(Entries with scene source code)

····················

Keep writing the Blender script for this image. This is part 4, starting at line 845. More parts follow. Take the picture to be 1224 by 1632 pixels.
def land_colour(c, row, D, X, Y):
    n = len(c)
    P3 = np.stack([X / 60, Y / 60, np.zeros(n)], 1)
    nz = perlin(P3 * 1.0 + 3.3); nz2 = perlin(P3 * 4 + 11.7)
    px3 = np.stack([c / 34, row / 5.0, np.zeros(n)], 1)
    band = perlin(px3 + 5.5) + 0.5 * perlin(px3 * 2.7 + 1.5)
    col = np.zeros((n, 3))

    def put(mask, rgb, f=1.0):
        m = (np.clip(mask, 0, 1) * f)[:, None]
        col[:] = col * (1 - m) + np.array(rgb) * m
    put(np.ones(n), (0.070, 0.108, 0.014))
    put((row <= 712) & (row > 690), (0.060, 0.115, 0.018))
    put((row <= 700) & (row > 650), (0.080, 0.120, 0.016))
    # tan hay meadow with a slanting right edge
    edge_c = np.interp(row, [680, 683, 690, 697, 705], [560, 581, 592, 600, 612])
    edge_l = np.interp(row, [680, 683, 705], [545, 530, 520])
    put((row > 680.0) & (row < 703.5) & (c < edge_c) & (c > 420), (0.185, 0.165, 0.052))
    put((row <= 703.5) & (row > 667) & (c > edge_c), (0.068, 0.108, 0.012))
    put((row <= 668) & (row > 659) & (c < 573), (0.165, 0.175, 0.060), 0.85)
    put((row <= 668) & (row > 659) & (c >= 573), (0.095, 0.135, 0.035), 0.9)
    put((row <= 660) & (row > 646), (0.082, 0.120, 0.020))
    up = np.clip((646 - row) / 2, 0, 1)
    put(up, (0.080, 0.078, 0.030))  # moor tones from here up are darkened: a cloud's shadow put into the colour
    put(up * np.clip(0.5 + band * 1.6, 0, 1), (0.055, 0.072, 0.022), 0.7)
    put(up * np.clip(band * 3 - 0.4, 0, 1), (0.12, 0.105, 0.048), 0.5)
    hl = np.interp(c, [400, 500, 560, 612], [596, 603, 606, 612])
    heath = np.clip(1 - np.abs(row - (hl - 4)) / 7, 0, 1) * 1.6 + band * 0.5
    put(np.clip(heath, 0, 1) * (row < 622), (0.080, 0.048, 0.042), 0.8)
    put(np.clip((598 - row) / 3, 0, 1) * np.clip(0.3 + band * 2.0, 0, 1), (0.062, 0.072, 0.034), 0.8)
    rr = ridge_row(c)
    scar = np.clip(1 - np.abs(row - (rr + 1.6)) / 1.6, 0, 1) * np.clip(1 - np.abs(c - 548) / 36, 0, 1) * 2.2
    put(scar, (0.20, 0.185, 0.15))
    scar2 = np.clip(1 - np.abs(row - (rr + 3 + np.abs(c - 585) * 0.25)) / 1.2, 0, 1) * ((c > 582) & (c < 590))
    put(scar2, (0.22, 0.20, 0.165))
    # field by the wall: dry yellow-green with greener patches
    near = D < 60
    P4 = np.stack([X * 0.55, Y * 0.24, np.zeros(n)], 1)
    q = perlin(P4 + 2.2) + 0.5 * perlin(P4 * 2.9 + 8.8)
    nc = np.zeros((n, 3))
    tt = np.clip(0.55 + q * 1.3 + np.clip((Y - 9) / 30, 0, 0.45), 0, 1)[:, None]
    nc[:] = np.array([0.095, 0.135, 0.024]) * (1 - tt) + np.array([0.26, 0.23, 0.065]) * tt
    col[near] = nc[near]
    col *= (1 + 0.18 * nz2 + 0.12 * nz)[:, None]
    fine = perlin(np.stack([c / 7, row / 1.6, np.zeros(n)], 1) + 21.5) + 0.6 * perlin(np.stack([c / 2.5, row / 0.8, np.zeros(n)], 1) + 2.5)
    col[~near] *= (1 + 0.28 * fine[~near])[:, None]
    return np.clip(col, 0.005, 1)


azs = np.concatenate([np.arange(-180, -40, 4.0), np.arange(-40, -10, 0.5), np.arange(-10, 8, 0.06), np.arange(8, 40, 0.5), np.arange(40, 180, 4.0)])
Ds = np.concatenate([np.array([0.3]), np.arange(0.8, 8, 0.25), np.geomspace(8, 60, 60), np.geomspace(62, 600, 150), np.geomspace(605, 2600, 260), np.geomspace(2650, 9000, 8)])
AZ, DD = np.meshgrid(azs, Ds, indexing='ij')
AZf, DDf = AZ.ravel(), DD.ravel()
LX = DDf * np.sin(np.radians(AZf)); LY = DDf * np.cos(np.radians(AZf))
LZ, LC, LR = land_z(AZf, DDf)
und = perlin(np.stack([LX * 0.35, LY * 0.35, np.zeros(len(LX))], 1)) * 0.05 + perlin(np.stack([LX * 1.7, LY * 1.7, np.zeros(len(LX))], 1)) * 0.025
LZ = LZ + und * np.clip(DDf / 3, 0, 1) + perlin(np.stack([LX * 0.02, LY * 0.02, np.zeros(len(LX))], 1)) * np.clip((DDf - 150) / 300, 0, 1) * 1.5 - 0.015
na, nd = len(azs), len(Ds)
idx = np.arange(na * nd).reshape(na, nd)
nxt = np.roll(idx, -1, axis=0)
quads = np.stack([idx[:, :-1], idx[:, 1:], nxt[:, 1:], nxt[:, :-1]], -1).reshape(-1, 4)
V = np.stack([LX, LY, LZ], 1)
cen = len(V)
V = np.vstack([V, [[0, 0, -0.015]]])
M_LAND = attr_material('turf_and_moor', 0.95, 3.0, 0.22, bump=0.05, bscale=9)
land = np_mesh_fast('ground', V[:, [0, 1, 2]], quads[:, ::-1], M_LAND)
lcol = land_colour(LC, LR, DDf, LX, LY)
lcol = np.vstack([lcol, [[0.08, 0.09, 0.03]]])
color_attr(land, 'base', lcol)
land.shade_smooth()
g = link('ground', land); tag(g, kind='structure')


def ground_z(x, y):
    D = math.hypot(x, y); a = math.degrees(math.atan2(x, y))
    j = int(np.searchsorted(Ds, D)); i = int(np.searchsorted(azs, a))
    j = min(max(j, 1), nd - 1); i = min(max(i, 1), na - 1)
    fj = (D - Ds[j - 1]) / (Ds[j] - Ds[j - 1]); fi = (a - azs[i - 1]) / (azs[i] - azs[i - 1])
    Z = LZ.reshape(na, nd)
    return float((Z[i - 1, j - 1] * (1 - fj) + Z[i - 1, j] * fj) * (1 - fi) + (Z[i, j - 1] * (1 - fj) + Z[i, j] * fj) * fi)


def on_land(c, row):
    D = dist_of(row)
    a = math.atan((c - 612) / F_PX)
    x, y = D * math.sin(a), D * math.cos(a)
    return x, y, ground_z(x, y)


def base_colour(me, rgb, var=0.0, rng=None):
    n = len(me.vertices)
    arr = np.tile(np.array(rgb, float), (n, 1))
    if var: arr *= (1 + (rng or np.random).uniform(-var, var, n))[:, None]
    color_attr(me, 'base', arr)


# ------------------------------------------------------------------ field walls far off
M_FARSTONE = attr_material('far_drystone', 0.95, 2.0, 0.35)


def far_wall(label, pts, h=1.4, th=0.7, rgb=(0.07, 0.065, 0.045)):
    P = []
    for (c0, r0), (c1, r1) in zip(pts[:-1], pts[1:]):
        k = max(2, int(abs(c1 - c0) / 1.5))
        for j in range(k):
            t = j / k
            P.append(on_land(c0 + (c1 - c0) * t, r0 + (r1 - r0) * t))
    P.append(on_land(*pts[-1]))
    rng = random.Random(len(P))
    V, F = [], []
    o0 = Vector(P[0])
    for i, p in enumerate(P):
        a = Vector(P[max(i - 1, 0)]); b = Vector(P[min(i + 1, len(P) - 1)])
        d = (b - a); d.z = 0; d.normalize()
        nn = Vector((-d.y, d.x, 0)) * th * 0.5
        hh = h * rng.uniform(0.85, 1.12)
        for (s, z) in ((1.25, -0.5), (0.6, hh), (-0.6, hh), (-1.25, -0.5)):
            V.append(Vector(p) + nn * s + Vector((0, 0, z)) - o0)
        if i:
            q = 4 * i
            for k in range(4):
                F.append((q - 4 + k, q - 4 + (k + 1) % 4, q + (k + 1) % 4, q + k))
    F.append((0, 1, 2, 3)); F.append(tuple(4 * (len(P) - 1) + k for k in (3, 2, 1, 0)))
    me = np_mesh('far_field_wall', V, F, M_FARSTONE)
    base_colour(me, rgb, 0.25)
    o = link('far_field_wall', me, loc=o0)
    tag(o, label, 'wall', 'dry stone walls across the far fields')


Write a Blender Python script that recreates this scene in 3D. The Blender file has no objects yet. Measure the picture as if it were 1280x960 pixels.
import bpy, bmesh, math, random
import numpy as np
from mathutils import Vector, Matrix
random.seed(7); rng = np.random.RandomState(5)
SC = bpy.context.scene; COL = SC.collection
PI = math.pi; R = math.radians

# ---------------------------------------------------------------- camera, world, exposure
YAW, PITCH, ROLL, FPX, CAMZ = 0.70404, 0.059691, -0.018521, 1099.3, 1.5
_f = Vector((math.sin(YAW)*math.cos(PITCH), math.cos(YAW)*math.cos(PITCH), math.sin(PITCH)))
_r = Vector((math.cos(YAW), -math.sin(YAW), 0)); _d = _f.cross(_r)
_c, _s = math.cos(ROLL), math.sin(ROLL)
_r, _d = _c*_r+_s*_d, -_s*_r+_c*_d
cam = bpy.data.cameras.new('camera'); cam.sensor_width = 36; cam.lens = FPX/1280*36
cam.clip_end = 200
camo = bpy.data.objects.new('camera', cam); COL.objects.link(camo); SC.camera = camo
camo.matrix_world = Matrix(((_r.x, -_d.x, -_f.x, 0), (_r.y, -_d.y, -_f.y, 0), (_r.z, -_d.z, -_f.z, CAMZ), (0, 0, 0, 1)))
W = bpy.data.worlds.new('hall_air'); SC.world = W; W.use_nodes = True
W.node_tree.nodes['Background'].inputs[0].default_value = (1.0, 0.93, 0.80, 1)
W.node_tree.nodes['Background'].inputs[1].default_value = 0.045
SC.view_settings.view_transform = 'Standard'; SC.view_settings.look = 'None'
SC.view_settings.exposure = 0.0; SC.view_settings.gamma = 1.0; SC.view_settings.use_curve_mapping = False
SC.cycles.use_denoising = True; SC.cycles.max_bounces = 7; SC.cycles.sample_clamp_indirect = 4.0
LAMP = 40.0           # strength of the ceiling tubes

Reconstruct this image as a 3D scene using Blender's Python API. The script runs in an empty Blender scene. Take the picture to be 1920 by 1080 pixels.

····················

_Your goal_. Copy, please, exactly the lines that start at the first line of the data and end at the line containing "col = np.zeros((n, 3))", both kept and no others.

_Answer to this exercise_.
Keep writing the Blender script for this image. This is part 4, starting at line 845. More parts follow. Take the picture to be 1224 by 1632 pixels.
def land_colour(c, row, D, X, Y):
    n = len(c)
    P3 = np.stack([X / 60, Y / 60, np.zeros(n)], 1)
    nz = perlin(P3 * 1.0 + 3.3); nz2 = perlin(P3 * 4 + 11.7)
    px3 = np.stack([c / 34, row / 5.0, np.zeros(n)], 1)
    band = perlin(px3 + 5.5) + 0.5 * perlin(px3 * 2.7 + 1.5)
    col = np.zeros((n, 3))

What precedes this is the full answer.